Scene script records
--------------------------------------------------

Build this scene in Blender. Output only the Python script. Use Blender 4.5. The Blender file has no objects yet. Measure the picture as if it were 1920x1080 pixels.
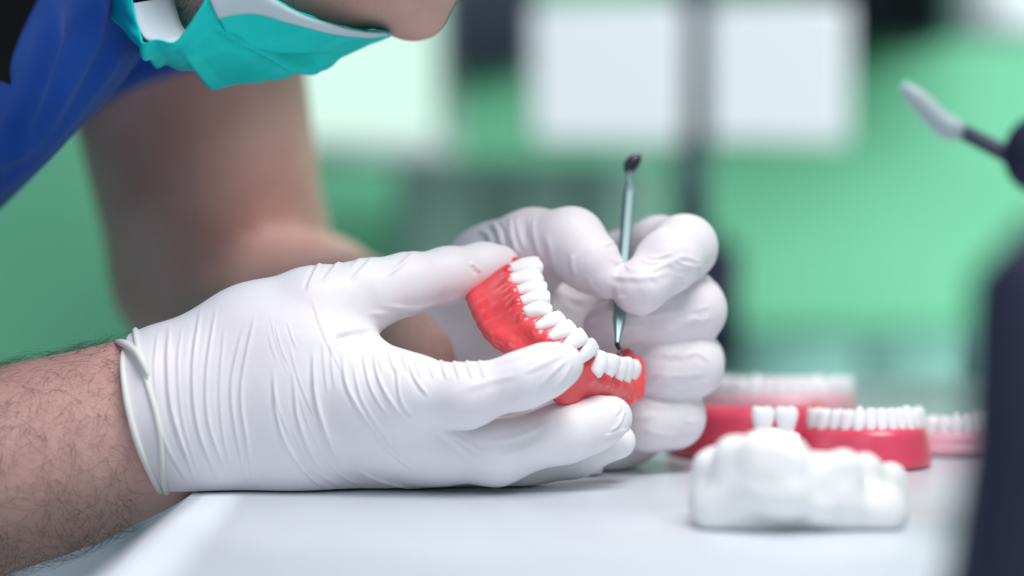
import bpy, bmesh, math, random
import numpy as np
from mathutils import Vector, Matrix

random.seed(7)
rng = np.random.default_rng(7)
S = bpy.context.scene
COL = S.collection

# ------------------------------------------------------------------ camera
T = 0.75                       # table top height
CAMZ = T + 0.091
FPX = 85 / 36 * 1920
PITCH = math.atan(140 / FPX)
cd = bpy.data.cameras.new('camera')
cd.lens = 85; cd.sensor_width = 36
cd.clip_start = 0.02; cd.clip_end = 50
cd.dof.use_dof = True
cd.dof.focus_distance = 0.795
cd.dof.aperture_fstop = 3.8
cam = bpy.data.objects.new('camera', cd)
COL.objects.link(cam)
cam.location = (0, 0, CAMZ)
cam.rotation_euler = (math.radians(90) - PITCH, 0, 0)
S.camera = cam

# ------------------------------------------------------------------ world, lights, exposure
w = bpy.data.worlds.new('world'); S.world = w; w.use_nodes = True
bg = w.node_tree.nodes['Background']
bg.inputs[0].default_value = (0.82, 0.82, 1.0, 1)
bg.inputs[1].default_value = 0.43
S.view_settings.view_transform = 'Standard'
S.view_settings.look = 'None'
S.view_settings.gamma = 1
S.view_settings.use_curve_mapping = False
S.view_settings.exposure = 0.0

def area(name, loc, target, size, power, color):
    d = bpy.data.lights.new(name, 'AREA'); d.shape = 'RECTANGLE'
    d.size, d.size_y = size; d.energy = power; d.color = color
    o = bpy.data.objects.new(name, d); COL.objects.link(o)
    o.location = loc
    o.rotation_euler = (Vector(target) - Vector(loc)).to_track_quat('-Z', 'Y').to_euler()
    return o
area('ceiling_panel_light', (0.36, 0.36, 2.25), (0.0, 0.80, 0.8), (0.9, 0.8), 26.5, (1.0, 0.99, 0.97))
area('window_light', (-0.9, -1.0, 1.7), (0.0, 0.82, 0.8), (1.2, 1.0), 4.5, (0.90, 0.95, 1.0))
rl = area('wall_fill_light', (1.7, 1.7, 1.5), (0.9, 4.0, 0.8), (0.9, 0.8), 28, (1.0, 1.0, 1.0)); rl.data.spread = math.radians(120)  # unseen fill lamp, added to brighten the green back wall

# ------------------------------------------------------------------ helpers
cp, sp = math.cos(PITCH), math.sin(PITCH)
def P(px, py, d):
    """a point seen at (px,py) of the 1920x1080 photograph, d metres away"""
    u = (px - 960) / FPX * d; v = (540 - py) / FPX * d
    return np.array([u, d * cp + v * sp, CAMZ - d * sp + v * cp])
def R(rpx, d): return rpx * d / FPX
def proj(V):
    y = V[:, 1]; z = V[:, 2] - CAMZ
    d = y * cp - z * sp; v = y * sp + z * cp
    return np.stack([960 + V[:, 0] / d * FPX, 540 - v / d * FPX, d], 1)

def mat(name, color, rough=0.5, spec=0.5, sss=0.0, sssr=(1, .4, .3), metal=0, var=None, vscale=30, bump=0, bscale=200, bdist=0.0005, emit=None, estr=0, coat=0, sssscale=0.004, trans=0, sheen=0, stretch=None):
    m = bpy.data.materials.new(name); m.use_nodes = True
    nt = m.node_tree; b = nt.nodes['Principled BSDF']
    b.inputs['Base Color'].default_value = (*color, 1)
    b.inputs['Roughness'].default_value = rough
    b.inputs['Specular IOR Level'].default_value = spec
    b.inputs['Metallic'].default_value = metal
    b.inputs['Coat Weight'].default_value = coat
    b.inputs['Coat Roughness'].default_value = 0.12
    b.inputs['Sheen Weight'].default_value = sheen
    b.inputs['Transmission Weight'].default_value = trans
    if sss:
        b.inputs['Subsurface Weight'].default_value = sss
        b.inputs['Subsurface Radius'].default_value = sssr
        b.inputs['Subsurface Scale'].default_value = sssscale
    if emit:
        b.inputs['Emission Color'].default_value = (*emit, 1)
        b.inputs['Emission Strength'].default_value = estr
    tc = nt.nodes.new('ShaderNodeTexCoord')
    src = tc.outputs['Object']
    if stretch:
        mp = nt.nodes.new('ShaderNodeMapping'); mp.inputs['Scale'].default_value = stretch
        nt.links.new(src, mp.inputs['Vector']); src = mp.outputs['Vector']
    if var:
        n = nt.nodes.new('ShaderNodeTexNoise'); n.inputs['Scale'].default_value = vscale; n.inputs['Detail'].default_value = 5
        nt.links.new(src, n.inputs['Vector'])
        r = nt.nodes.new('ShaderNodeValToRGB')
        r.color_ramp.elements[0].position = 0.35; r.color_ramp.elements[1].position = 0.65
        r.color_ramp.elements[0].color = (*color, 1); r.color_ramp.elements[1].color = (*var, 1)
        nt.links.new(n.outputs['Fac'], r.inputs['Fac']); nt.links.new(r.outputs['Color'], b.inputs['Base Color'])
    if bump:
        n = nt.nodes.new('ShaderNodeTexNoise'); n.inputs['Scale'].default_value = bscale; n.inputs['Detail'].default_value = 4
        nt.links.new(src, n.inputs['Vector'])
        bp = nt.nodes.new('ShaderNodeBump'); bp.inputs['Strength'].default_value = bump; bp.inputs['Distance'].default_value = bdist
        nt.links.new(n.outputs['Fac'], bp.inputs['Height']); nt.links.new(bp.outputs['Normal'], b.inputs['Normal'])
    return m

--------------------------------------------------

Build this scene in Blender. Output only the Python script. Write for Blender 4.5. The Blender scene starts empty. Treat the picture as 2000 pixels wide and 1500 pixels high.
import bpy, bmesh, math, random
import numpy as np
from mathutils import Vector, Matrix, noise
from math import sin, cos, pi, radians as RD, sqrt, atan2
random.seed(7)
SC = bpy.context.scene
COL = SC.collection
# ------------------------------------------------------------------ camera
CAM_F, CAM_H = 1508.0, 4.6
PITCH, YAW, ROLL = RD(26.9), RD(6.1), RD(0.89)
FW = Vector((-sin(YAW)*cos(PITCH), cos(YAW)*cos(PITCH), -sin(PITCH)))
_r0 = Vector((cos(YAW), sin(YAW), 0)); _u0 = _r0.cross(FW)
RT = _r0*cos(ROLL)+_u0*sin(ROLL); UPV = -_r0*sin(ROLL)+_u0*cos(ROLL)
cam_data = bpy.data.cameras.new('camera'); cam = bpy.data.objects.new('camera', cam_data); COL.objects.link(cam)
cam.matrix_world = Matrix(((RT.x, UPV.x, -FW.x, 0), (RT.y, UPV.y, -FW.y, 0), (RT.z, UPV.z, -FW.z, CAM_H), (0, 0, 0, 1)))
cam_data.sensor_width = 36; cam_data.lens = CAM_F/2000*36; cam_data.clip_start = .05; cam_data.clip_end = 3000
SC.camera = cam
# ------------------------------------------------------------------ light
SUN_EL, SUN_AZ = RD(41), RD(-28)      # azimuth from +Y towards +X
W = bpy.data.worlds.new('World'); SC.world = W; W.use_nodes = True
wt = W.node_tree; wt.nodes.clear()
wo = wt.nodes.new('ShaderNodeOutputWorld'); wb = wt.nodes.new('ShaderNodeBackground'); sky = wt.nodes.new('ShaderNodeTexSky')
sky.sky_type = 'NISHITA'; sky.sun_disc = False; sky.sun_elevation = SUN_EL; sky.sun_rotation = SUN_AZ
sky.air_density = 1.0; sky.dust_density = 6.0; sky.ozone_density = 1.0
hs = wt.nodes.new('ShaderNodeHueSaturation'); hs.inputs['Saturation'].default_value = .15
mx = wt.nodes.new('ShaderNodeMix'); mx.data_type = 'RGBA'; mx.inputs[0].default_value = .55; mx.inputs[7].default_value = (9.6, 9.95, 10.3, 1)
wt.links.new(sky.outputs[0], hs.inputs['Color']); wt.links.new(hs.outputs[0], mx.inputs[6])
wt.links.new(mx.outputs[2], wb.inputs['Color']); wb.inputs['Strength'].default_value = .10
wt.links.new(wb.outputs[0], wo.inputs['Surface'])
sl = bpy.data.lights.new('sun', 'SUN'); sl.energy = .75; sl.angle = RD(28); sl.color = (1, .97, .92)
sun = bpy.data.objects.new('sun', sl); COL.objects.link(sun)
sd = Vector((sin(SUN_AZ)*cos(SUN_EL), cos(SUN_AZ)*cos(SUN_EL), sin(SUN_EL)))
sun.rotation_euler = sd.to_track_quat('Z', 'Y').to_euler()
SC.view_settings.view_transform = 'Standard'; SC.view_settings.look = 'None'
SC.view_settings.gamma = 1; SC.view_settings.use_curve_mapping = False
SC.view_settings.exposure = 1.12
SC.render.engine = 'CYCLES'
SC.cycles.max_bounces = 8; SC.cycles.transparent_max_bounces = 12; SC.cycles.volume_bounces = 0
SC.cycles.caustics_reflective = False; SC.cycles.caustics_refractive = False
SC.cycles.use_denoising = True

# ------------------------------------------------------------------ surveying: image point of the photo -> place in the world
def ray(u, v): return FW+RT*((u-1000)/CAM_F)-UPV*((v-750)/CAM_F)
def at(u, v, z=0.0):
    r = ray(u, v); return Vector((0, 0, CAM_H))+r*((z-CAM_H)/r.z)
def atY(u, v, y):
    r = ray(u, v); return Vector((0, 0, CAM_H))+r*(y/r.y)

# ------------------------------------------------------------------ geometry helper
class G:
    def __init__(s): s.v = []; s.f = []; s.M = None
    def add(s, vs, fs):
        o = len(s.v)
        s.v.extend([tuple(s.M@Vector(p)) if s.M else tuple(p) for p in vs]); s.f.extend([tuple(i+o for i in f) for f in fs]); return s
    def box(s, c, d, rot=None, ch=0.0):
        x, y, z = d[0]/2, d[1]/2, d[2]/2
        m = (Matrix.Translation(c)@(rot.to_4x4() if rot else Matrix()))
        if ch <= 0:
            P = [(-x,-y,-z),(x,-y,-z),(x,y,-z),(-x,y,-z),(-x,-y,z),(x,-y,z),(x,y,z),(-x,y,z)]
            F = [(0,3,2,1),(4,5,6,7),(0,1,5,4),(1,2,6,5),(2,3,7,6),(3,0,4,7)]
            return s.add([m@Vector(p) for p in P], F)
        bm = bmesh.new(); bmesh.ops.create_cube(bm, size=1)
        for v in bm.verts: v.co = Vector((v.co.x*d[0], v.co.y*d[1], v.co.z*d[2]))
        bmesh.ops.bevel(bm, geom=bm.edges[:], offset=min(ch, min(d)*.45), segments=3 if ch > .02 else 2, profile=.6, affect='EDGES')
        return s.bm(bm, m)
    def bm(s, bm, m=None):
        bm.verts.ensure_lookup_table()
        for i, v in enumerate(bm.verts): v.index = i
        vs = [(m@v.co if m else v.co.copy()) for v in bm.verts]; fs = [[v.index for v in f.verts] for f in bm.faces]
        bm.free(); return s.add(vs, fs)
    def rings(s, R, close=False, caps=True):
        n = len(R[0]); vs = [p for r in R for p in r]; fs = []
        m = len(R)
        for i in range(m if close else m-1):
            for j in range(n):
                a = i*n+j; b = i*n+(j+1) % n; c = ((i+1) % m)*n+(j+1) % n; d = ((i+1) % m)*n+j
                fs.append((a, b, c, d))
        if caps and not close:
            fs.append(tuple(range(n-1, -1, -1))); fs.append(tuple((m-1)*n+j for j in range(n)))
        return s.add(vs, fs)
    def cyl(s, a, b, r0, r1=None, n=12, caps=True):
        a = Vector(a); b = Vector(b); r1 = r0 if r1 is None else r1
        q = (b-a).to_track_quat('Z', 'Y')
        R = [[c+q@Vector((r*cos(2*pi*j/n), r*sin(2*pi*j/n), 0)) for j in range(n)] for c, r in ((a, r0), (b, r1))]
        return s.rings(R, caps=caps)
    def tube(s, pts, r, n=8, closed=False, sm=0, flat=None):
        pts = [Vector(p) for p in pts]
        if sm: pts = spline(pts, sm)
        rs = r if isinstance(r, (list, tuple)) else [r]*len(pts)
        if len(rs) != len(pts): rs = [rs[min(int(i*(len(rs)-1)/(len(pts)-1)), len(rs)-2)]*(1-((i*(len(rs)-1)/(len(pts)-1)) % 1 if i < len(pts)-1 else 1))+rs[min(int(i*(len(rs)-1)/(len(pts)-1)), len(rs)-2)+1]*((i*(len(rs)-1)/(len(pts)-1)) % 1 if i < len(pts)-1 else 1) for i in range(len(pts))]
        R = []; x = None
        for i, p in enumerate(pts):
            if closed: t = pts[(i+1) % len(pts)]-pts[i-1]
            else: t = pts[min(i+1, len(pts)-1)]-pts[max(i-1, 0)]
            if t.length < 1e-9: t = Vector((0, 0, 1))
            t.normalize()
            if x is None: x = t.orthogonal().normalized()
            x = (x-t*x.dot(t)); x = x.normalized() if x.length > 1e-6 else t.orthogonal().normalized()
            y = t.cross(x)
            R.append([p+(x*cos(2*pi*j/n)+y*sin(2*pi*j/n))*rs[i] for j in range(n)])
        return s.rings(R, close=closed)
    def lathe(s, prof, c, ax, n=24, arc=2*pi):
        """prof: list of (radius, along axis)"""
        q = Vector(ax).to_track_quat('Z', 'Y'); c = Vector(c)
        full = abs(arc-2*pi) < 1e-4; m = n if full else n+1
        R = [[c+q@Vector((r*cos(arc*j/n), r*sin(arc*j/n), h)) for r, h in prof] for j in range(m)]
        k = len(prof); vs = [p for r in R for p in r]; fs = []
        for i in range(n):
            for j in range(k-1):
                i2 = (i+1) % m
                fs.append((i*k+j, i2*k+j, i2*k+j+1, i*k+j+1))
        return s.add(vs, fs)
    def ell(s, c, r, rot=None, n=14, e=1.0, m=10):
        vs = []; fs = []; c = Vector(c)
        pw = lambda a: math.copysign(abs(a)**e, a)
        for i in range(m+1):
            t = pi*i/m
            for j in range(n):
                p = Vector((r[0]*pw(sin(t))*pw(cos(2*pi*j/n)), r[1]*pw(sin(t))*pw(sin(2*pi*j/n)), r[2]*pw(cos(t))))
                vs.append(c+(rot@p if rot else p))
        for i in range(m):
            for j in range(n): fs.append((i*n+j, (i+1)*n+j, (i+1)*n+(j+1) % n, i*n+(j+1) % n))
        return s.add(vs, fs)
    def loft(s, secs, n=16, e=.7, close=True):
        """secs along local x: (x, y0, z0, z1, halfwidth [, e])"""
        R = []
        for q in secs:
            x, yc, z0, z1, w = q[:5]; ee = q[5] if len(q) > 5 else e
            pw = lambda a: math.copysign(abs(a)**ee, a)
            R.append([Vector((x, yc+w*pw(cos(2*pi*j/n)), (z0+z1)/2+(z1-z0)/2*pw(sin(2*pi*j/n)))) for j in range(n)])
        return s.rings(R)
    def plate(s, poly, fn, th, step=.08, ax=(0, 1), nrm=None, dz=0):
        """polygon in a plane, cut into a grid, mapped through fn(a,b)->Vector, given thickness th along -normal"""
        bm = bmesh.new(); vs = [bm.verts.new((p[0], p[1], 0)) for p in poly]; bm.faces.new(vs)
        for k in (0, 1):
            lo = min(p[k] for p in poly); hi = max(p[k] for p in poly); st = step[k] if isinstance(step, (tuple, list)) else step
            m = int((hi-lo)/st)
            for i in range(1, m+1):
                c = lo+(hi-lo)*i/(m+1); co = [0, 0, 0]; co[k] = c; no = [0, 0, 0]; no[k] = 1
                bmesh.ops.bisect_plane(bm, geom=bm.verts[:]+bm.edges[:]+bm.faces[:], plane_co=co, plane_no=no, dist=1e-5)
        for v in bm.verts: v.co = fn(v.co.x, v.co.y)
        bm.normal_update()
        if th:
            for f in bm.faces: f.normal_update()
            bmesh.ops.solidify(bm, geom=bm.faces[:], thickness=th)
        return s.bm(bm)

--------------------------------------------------

Exercise instructions:
Would you restate, exactly and with no pictures, the lines of the entries above from the one containing "Build this scene in Blender. Output only the Python script. Use" through the one containing "COL = S.collection"?

Complete answer:
Build this scene in Blender. Output only the Python script. Use Blender 4.5. The Blender file has no objects yet. Measure the picture as if it were 1920x1080 pixels.
import bpy, bmesh, math, random
import numpy as np
from mathutils import Vector, Matrix

random.seed(7)
rng = np.random.default_rng(7)
S = bpy.context.scene
COL = S.collection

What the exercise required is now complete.